D’autres essais à d’autres endroits sur le glacier ont donné le même résultat: la même couche et les mêmes difficultés. Si bien que les scientifiques ont dû interrompre l’expédition. Leur projet initial était de forer à 80 mètres de profondeur jusqu’au fond rocheux pour saisir toutes l’archive du glacier qui remonte à plusieurs milliers d’années. Mais c’était impossible. «Et nos analyses viennent de le confirmer: au Grand Combin, nous sommes arrivés trop tard», conclut Margit Schwikowski.
Course contre la montre
Il est à craindre que cela soit également le cas pour d’autres glaciers ailleurs dans le monde qui doivent encore être échantillonnés dans le cadre d’Ice Memory. Dans les Alpes, hormis le glacier du Col du Dôme au Mont-Blanc, situé à 4250 mètres d’altitude, où les responsables du projet ont d’abord foré en 2016, il n’y a que le Colle Gnifetti, à la frontière italo-suisse, qui est encore plus haut (à 4450 mètres d’altitude) et donc plus froid que le glacier du Grand Combin. En 2021, l’équipe du PSI et les partenaires de la Fondation Ice Memory ont effectivement réussi à y extraire une carotte de glace dont la signature était encore intacte. Des carottes de l’Illimani dans les Andes boliviennes, du mont Béloukha dans l’Altaï russe et de l’Elbrouz dans le Caucase ont aussi été extraites et sauvegardées.

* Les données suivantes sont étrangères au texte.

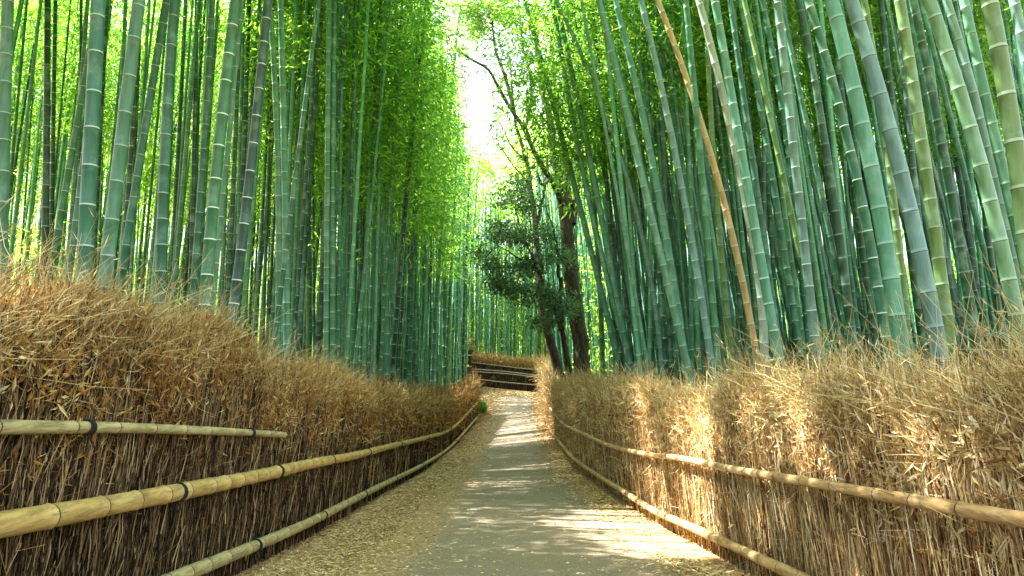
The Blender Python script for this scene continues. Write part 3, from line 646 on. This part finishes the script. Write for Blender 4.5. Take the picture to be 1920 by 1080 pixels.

Pendant l’année écoulée, des expéditions ont également eu lieu au Spitzberg et au Col du Lys en Italie, mais leurs analyses sont encore en cours. Une expédition sur le glacier du Kilimandjaro, la seule masse de glace significative restante en Afrique, a échoué l'année dernière en raison de problèmes politiques et administratifs.
Le projet est une course contre le montre. Sa réussite n’est en aucun cas garantie. Des revers comme au Grand Combin seront chaque année plus probables.